MAIN CONVICTIONS

  • The business cycle, which keeps moving forward, has likely peaked, and increasing bond yields are already resulting in sectorial rotation.
  • We’re staying constructive on equities, but with more moderation.
  • We’re maintaining some cautiousness on credit and a negative tilt on bonds, with the exception of inflation-linked bonds and emerging market debt.
  • The main risks to our moderate equity bullish base scenario include a sudden halt to the current expansion, an extreme tightening of the USD liquidity and spiralling geopolitical tensions. 
 

GLOBAL CROSS-ASSET STRATEGY

With the US mid-terms in sight, the trade war against China will persist, as it is one of Trump’s core missions. However, China has been resourceful up until now in mitigating the impact without going full-frontal against Trump. Meanwhile, the EU’s economy is still expanding, albeit at a slower pace, but the anti-European rhetoric is growing and not just in the south.

Fundamentals are key to market performance. In the US, they’re telling us that the expansion is accelerating. Hence the Fed will pursue its rate normalization. The labour market is tight. Unemployment hit a 48-year low at 3.7%, but statistics show that it is getting harder to find qualified staff. US earnings growth might have peaked but remains very well oriented. A persisting divergence in regional performance is putting the US ahead of the rest of the world, but the mid-term elections are fast approaching. If history is any guide, the Democrats have a reasonable probability of winning the House. If they do, this could call into question the current asset allocation: positioning is starting to be crowded on US equities, and US yields are rising.

In Europe, the economic cycle is less dynamic. However, 2% GDP growth is still expected. The biggest hurdle is the forceful return of political uncertainty. Besides Brexit and the rise of anti-Europe/anti-immigration rhetoric in Sweden and Germany, where economic policy uncertainty is on the rise ahead of the elections in Bavaria and Hessen, Italy’s new coalition presented a new government budget that took Italian spreads halfway to 2011 crisis levels, as it seems overly optimistic and on a collision course with EU fiscal rules, another reason for Italy to voice its disapproval of Brussels’ interference.

In Japan, the re-election of Shinzo Abe as Prime Minister for a 3rd and final mandate means another three years of Abenomics. In anticipation of next year’s consumption tax hike, fiscal policy is set to stay loose, thereby  supporting both growth and inflation. The monetary policy is also expected to remain accommodating for longer. The Bank of Japan will likely be last in starting a normalization process, keeping the Yen’s value low. The government has really put the emphasis on rewarding shareholders. The Japanese equity market has performed well, profit growth has increased and current investors are mostly domestic. With the economy doing well, it is just a question of time until foreign investors’ outflows return to pre-Q1 2017 levels.

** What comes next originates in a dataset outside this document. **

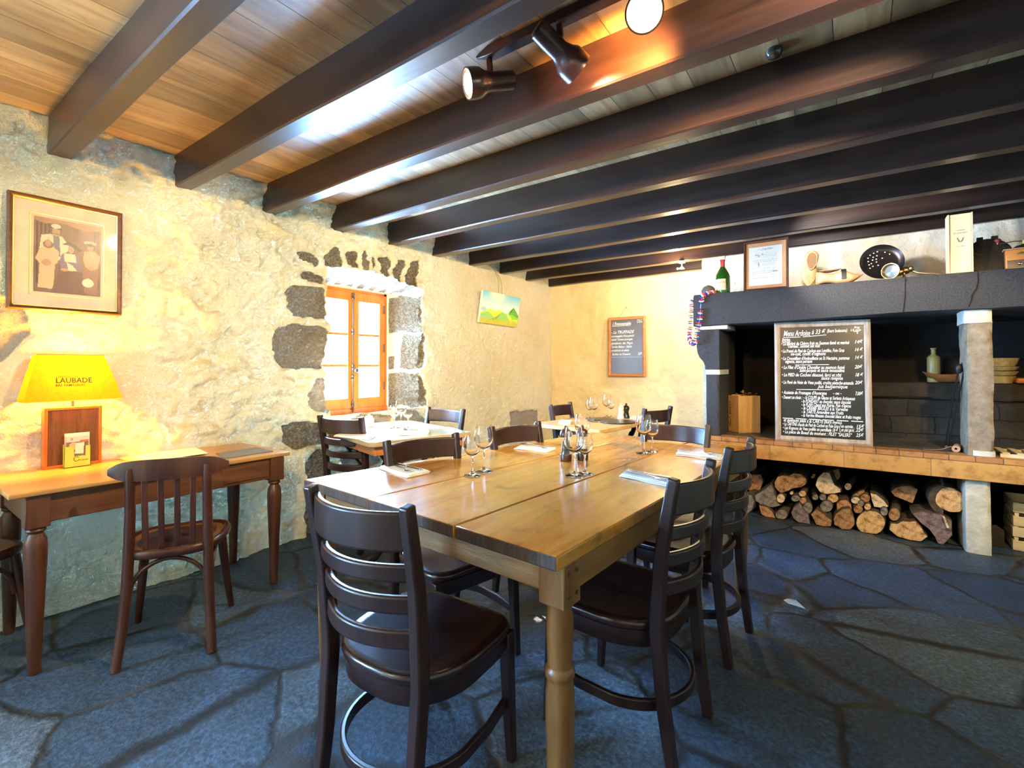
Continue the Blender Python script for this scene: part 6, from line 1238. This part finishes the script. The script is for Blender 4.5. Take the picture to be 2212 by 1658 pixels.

In Emerging Markets, Emerging-specific country risks have increased: the currency crisis in Turkey, political unrest in Argentina (which is experiencing recession and where inflation is super-high), and China having to bear the brunt of Trump’s wrath so far in the on-going trade war. Risk premiums are now integrated in terms of currencies and equity markets. On the upside, China has been resourceful up until now in mitigating the impact, using an accommodative policy mix. Other countries have raised rates to offset the strengthening USD.

In this context, we are definitely staying constructive on equities, but with more moderation. The business cycle, which keeps moving forward, has likely peaked, and increasing bond yields are already resulting in sectorial rotation. Our 1-year expected returns are close to double-digit growth for equities. We believe that there is more potential in the euro zone and Emerging Markets as the risk premium is higher. In the meantime, we are maintaining some cautiousness on credit and a negative tilt on bonds, with the exception of inflation-linked bonds and emerging market debt. The main risks to our moderate equity bullish base scenario include  a sudden halt to the current expansion, an extreme tightening of the USD liquidity and spiralling geopolitical tensions.